▶ **Aim of the task**: Quote the lines that run from the line containing "Keep writing the" down to the line containing "gp('bush_b', 1098, 820, 803, 22, (0.055, 0.018, 0.026), 'low". Include both of those lines, reproduce each exactly, and omit everything else.

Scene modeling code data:

* Begin *

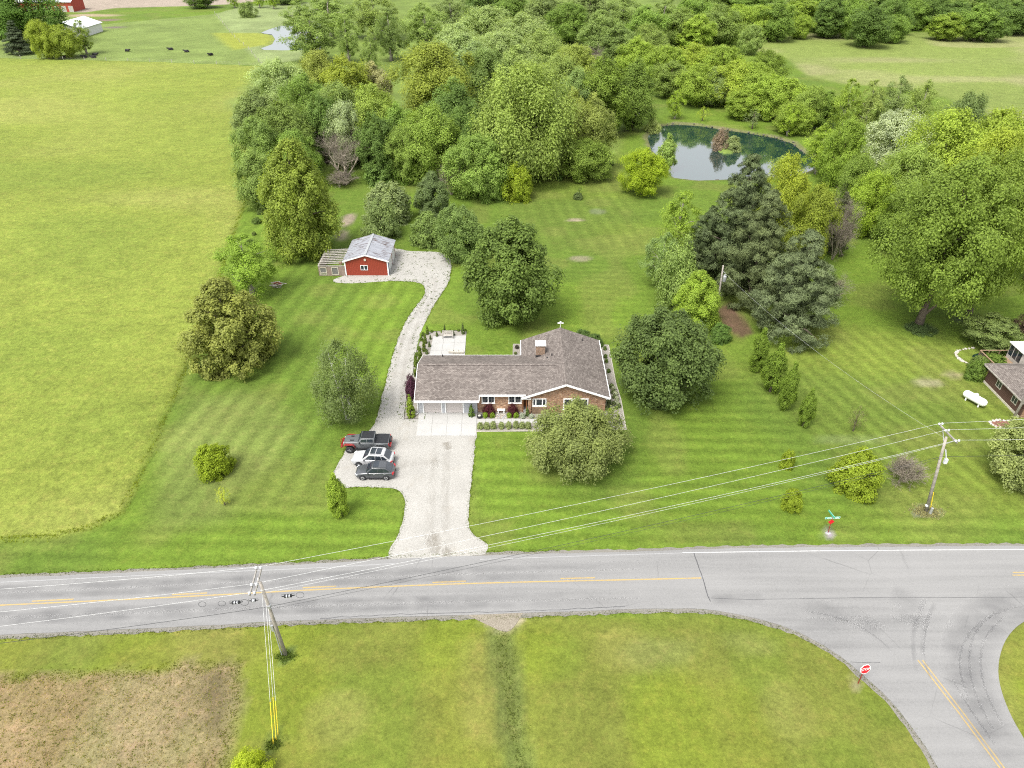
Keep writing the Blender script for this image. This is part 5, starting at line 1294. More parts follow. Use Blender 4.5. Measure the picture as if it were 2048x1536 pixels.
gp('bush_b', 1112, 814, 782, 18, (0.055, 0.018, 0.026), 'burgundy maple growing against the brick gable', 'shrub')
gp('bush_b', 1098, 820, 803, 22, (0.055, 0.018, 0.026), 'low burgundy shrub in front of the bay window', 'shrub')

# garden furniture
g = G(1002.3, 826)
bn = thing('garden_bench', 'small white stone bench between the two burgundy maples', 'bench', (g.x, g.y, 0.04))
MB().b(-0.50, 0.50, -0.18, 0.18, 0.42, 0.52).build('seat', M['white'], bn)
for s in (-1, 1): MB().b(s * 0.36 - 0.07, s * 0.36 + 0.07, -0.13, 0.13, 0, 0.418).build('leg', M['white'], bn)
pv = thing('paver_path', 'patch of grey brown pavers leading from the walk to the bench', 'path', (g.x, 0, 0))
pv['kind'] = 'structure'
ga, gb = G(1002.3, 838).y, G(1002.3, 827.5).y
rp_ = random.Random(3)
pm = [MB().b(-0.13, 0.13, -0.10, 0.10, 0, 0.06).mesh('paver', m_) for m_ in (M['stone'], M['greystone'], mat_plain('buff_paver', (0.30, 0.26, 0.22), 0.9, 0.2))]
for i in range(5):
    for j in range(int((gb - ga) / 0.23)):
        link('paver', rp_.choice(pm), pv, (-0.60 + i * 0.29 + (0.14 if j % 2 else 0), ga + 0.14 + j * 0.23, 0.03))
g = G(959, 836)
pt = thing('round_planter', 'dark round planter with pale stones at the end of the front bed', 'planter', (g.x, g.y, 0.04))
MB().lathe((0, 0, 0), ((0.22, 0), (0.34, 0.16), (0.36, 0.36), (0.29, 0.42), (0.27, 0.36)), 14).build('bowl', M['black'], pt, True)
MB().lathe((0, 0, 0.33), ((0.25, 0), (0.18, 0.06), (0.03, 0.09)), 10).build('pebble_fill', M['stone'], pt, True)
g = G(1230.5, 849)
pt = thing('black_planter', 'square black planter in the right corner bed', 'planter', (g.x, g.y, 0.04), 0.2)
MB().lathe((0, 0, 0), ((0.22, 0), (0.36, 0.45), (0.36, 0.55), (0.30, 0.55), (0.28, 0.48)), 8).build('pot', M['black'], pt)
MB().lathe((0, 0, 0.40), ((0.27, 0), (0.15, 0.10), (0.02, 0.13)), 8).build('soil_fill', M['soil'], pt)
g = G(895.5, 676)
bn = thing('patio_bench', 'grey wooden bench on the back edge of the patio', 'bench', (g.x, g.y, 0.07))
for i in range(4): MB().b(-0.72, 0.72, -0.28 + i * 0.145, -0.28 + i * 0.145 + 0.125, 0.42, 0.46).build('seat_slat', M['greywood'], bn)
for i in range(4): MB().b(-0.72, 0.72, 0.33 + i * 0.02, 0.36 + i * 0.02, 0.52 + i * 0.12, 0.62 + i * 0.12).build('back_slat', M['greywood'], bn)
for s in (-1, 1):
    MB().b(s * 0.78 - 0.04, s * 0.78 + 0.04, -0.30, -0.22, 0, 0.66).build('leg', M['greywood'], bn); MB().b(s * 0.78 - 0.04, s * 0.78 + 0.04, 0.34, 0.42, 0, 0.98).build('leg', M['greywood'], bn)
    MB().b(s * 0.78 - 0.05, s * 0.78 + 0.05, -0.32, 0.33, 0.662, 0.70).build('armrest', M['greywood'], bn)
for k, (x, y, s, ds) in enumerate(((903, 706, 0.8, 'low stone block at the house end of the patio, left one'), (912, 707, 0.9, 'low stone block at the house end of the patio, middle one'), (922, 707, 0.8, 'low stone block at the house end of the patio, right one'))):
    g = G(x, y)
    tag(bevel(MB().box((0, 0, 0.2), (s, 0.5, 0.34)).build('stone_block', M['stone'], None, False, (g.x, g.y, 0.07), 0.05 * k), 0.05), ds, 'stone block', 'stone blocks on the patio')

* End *
* Begin *

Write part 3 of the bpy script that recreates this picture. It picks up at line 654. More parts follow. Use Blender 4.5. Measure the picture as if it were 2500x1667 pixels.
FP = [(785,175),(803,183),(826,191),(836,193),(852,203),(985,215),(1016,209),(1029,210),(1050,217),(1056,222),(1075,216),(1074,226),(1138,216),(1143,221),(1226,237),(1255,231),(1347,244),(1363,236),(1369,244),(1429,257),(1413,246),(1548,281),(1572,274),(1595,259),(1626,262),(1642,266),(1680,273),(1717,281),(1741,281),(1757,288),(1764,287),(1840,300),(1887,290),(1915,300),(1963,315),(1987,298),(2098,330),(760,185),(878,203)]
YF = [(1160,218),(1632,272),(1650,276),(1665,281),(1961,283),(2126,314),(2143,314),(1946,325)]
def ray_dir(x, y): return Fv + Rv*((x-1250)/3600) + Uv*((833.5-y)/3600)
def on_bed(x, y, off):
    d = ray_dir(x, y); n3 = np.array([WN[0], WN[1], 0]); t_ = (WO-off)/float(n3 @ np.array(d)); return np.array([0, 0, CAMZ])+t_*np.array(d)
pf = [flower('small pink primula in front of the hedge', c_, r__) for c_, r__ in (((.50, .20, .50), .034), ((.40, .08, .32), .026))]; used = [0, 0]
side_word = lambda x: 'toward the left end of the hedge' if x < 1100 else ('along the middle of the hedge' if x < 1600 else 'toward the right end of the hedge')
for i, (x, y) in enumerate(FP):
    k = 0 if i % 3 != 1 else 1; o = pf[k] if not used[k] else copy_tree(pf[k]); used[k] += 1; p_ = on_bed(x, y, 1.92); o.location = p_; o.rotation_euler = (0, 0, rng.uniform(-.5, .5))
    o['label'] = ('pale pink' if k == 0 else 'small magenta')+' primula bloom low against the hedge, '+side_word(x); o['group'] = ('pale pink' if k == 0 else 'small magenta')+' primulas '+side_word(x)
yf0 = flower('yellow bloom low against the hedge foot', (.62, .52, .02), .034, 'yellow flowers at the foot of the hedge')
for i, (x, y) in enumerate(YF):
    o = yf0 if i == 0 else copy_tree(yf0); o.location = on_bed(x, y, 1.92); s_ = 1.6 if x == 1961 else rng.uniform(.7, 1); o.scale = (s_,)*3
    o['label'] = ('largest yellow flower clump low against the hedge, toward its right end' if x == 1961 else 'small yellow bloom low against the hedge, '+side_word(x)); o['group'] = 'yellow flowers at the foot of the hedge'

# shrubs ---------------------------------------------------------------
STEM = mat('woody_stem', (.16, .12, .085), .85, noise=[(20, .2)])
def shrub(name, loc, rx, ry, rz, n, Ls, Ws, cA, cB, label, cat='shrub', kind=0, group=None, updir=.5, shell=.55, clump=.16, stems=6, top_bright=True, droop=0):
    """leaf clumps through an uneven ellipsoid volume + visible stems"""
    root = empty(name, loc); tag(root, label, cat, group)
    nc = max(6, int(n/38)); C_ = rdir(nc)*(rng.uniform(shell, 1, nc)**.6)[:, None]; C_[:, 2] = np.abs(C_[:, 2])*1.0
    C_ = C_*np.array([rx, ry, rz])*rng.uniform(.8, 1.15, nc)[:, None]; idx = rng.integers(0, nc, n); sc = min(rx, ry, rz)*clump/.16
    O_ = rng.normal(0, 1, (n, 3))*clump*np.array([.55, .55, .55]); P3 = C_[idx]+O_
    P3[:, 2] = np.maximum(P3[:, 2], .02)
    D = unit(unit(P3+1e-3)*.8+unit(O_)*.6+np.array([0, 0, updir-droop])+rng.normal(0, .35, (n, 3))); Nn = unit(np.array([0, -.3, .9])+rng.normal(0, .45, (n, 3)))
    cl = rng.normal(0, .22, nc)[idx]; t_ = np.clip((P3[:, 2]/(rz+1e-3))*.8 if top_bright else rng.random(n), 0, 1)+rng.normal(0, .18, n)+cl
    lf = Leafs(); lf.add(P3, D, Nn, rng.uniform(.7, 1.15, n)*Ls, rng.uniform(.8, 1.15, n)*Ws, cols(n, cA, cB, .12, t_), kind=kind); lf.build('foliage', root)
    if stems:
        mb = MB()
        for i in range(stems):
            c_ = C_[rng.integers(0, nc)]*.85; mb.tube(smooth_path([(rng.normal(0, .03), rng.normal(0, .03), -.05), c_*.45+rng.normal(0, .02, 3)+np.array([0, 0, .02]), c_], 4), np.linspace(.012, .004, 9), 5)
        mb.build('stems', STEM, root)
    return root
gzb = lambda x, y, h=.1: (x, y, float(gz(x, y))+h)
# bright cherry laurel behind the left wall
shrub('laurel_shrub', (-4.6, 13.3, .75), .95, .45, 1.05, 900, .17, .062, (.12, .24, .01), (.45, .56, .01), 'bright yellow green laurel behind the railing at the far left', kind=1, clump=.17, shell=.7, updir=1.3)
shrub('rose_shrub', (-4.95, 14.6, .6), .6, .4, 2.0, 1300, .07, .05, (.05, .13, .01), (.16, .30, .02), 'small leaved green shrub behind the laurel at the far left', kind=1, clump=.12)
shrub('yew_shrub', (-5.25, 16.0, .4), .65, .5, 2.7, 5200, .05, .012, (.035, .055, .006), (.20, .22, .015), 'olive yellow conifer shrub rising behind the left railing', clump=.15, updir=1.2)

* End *

▶ **Reply**:
Keep writing the Blender script for this image. This is part 5, starting at line 1294. More parts follow. Use Blender 4.5. Measure the picture as if it were 2048x1536 pixels.
gp('bush_b', 1112, 814, 782, 18, (0.055, 0.018, 0.026), 'burgundy maple growing against the brick gable', 'shrub')
gp('bush_b', 1098, 820, 803, 22, (0.055, 0.018, 0.026), 'low burgundy shrub in front of the bay window', 'shrub')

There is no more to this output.